The Trial Chamber has rejected Radovan Karadzic’s motion for a subpoena to the former BH Army commander in Srebrenica Naser Oric to compel him to testify in the defense case. The judges decided that the topics Karadzic wanted to explore through Oric were relevant for the case, but that the information Karadzic could obtain from this witness was not ‘of substantial or considerable assistance’ for the defense of the accused

Naser Oric in the courtroomNaser Oric in the courtroom

The Trial Chamber today denied Radovan Karadzic’s motion for a subpoena to the former BH Army commander in Srebrenica Naser Oric to compel him to testify in his defense case. The judges decided that Karadzic had made ‘reasonable efforts’ to obtain Oric’s voluntary testimony. However, Karadzic failed to show that the information the witness could provide would be of ‘substantial or considerable importance’ for the defense.

Karadzic expected Oric’s testimony to help him prove that Srebrenica had never been demilitarized, that in early 1995, a large quantity of arms was moved by helicopter to Zepa and then to Srebrenica.
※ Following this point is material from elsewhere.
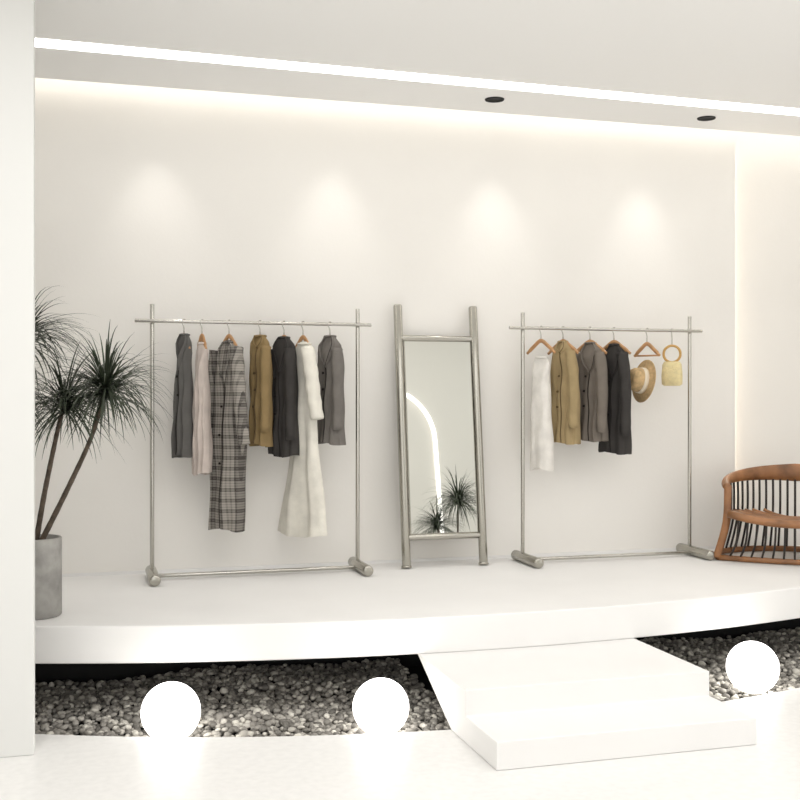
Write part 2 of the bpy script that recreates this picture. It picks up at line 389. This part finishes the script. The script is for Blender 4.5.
# bag with ring
mb=MB(); r=.014
pts=[(0,r*math.cos(a),r*math.sin(a)) for a in [math.radians(d) for d in range(-30,181,15)]]+[(0,-r,-.02),(0,0,-.05),(0,0,-.105)]
mb.sweep(pts,.0028,steel,8)
mb.sweep([(.055*math.cos(a),0,-.155+.055*math.sin(a)) for a in [2*math.pi*i/32 for i in range(33)]],.0085,ringm,10)
rows=[(-.205,.05,.02),(-.225,.062,.03),(-.30,.068,.04),(-.355,.066,.04),(-.366,.05,.03)]
vs=[];fs=[];sg=32
for z,a_,b_ in rows:
    for i in range(sg):
        th=2*math.pi*i/sg; c,s_=math.cos(th),math.sin(th)
        vs.append((a_*math.copysign(abs(c)**.6,c),b_*math.copysign(abs(s_)**.6,s_),z))
for j in range(len(rows)-1):
    for i in range(sg): i2=(i+1)%sg; fs.append((j*sg+i,(j+1)*sg+i,(j+1)*sg+i2,j*sg+i2))
fs.append(tuple(range(sg))); fs.append(tuple((len(rows)-1)*sg+i for i in range(sg)))
mb.add(vs,fs,bagm,True)
mb.obj('raffia_handbag',(barX(672),YR-.022,ZP+1.497),rz=math.radians(52-90))

# ---------------- chair ----------------
mb=MB()
def up(f):  # f in -1..1 around the horseshoe, opening towards local -y
    a=math.radians(108*f); return Vector((.43*math.sin(a),.04+.38*math.cos(a),.545-.075*abs(f)**2))
def lo(f):
    a=math.radians(108*f); return Vector((.49*math.sin(a),.02+.43*math.cos(a),.022))
nn=48
mb.sweep([up(-1+2*i/nn) for i in range(nn+1)],[(.016+.012*abs(-1+2*i/nn),lerp(.060,.022,abs(-1+2*i/nn)**.9)) for i in range(nn+1)],woodc,16,up=(0,0,1))
mb.sweep([lo(-1+2*i/nn) for i in range(nn+1)],[(.016,.02)]*(nn+1),woodc,14,up=(0,0,1))
for i in range(-16,17):
    f=i/16.8; a=up(f); b_=lo(f); mid=a.lerp(b_,.5)+Vector((-b_.x*.06,-b_.y*.06,-.01))
    mb.sweep(smoothpath([a,mid,b_],5),.0075,darkw,8)
for sg_ in (-1,1):
    a=up(sg_); b_=lo(sg_)
    mb.sweep(smoothpath([a+Vector((0,0,.01)),(a+b_)/2+Vector((-sg_*.02,-.025,0)),b_+Vector((sg_*.01,-.02,0))],8),[(.016,.024)]*17,woodc,14)
# scooped seat slats + shaped front rail
for j in range(12):
    y=-.20+j*.050; q=(y-.03)/.37; hw=.40*math.sqrt(max(.08,1-max(0,q)**2))
    P=[(lerp(-hw,hw,i/14),y-(.03*(1-(2*i/14-1)**2) if j==0 else 0),.262+.05*(2*i/14-1)**2-.015*j/9) for i in range(15)]
    mb.sweep(P,[(.021 if j else .03,.011 if j else .026)]*15,woodc,10,up=(0,0,1))
# front lower rail and rods
P=[(lerp(-.46,.46,i/14),-.13-.06*(1-(2*i/14-1)**2),.022) for i in range(15)]
mb.sweep(P,[(.014,.018)]*15,woodc,12,up=(0,0,1))
for i in range(1,14):
    t=2*i/14-1
    mb.sweep(smoothpath([(t*.39,-.20-.025*(1-t*t),.25+.05*t*t),(t*.41,-.19-.02*(1-t*t),.13),(t*.46,-.13-.06*(1-t*t),.03)],4),.0068,darkw,8)
mb.obj('slatted_lounge_chair',(4.40,6.09,ZP),rz=math.radians(-36))

# ---------------- lights ----------------
def area(name,loc,rot,sx,sy,e,col=(1,1,1)):
    l=bpy.data.lights.new(name,'AREA'); l.shape='RECTANGLE'; l.size=sx; l.size_y=sy; l.energy=e; l.color=col
    o=bpy.data.objects.new(name,l); S.collection.objects.link(o); o.location=loc; o.rotation_euler=rot; return o
area('hall_fill_light',(2.0,1.6,4.7),(0,0,0),6,3.6,155,(1,.985,.965))  # unseen overhead fill added to brighten the room, no fixture modelled
area('cove_light',(2.2,6.56,3.44),(math.radians(70),0,0),8.4,.06,8,(1,.93,.82))
area('recess_light',(4.47,YW+.06,1.9),(math.radians(90),0,math.radians(90)),.05,2.6,3,(1,.88,.72))
for x in (.42,1.50,2.58,3.66):
    l=bpy.data.lights.new('wall_wash_spot','SPOT'); l.energy=13.5; l.spot_size=math.radians(62); l.spot_blend=1; l.shadow_soft_size=.03; l.color=(1,.97,.93)
    o=bpy.data.objects.new('wall_wash_spot',l); S.collection.objects.link(o); o.location=(x,6.5,ZC-.01); o.rotation_euler=(math.radians(5),0,0)
W=bpy.data.worlds.new('world'); S.world=W; W.use_nodes=True
W.node_tree.nodes['Background'].inputs[0].default_value=(1,.995,.985,1); W.node_tree.nodes['Background'].inputs[1].default_value=1.55

S.view_settings.view_transform='Standard'
# ---------------- camera ----------------
c=bpy.data.cameras.new('camera'); c.sensor_width=36; c.lens=F/800*36; c.shift_y=-.00375; c.clip_start=.05
o=bpy.data.objects.new('camera',c); S.collection.objects.link(o); o.location=(0,0,CAMZ); o.rotation_euler=(math.radians(90),0,-TH)
S.camera=o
In Karadzic’s view, Oric could also help him to prove that the BH Army attacked Serb villages immediately before the fall of Srebrenica in July 1995, that it requisitioned humanitarian aid that had been meant for the civilians and opened fire from areas near the UNPROFOR observation posts in a bid to provoke the Serb side to respond.

Finally, Karadzic wanted Oric to help him prove that the Bosnian authorities ‘sacrificed Srebrenica and its population’ as part of a wider strategy to ‘obtain a part of Sarajevo they wanted so much in the final solution of the war’.

The judges found that the topics were relevant for the accused’s case but concluded that the information Karadzic could obtain from Oric was not ‘of substantial or considerable importance’ for the defense of the accused. Some of the topics – such as the demilitarization of Srebrenica, the possession of heavy arms, the efforts to smuggle the arms and ammunition and the attacks on Serb villages around Srebrenica – have already been covered in the evidence of other defense witnesses.

The judges also note that Oric left Srebrenica for Tuzla in March 1995 and didn’t return to the enclave until the end of the war. In that period, according to the evidence of Dutch Battalion deputy commander Robert Franken, Ramiz Becirovic stood in for Oric. As a result, Oric was not in the position to testify about the BH Army attacks on Serb villages on the eve of the fall of Srebrenica in July 1995, the incidents in which Serb positions were targeted from areas near the UN observation posts, and about the Bosnian authorities allegedly ‘sacrificing’ Srebrenica.